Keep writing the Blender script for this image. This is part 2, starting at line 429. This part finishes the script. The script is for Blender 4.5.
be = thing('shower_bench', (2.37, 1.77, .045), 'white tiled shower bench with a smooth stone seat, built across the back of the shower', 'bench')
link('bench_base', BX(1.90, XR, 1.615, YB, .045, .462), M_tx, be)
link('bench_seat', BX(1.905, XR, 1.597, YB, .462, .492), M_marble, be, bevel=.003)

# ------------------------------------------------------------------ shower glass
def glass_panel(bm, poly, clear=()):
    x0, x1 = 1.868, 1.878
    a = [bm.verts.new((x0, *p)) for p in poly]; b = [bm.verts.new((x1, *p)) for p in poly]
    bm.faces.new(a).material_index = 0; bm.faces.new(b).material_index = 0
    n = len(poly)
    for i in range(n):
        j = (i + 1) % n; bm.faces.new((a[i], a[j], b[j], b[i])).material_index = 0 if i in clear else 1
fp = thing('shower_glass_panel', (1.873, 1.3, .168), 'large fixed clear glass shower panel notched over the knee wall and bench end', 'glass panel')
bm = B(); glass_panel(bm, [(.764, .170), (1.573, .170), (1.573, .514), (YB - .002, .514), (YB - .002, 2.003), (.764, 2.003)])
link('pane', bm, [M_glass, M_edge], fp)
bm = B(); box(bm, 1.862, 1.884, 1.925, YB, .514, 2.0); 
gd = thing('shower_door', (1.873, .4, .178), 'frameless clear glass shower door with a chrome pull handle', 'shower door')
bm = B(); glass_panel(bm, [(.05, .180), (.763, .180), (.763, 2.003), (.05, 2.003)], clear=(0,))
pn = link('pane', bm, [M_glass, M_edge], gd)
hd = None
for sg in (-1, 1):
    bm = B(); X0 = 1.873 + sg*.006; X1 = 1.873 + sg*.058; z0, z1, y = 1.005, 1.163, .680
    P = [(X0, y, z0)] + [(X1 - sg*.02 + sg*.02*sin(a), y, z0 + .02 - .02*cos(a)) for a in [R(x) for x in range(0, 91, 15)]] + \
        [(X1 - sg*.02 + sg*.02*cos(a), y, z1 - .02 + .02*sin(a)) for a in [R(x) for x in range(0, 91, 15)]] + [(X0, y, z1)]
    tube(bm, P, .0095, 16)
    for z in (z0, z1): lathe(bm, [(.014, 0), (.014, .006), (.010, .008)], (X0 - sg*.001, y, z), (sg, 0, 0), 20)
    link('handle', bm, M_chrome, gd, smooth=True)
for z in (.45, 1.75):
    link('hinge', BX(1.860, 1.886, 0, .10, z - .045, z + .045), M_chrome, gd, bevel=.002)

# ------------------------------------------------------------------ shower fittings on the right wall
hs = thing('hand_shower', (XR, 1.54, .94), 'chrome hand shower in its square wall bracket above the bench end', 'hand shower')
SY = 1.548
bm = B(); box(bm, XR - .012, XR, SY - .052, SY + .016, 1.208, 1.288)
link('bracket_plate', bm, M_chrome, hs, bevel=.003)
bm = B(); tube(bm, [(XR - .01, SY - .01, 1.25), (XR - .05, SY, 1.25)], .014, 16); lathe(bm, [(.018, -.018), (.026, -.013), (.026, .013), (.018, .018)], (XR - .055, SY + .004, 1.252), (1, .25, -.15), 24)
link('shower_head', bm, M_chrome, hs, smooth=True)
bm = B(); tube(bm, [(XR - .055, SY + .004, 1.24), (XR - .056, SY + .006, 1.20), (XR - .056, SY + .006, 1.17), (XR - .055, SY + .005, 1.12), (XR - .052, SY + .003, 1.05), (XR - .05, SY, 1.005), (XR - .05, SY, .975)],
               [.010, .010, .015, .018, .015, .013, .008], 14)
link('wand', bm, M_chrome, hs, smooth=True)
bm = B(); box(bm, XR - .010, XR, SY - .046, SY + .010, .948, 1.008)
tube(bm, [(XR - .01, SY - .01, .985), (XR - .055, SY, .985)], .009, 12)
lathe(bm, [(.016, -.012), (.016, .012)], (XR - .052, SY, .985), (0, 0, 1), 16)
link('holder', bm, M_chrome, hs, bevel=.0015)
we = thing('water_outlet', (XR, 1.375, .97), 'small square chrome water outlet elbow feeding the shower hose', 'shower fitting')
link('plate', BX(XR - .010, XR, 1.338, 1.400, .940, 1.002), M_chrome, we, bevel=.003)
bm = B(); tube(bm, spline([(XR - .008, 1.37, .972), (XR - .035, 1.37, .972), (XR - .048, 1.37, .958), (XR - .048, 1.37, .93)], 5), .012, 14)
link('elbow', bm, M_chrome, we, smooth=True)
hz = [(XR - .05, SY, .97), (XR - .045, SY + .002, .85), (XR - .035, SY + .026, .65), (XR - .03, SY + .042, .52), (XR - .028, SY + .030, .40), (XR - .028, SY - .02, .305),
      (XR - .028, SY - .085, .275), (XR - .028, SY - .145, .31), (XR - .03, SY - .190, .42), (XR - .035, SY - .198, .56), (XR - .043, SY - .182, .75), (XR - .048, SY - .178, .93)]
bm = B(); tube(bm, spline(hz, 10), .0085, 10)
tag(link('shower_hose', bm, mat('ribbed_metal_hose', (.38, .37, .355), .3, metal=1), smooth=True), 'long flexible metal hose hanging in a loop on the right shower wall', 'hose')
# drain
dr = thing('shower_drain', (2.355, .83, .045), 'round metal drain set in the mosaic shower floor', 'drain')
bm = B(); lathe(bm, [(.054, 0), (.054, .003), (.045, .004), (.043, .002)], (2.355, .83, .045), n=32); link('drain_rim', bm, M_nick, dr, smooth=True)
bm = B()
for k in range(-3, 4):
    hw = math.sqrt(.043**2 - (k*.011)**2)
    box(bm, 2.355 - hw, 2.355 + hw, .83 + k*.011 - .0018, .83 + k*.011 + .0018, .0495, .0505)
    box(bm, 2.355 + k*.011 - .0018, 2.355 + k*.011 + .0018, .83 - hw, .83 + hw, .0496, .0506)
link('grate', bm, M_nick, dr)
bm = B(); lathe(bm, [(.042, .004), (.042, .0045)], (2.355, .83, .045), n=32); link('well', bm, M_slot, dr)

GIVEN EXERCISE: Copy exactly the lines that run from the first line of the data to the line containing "M_marble, be, bevel=.003)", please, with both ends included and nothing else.

CORRECT RESULT:
Keep writing the Blender script for this image. This is part 2, starting at line 429. This part finishes the script. The script is for Blender 4.5.
be = thing('shower_bench', (2.37, 1.77, .045), 'white tiled shower bench with a smooth stone seat, built across the back of the shower', 'bench')
link('bench_base', BX(1.90, XR, 1.615, YB, .045, .462), M_tx, be)
link('bench_seat', BX(1.905, XR, 1.597, YB, .462, .492), M_marble, be, bevel=.003)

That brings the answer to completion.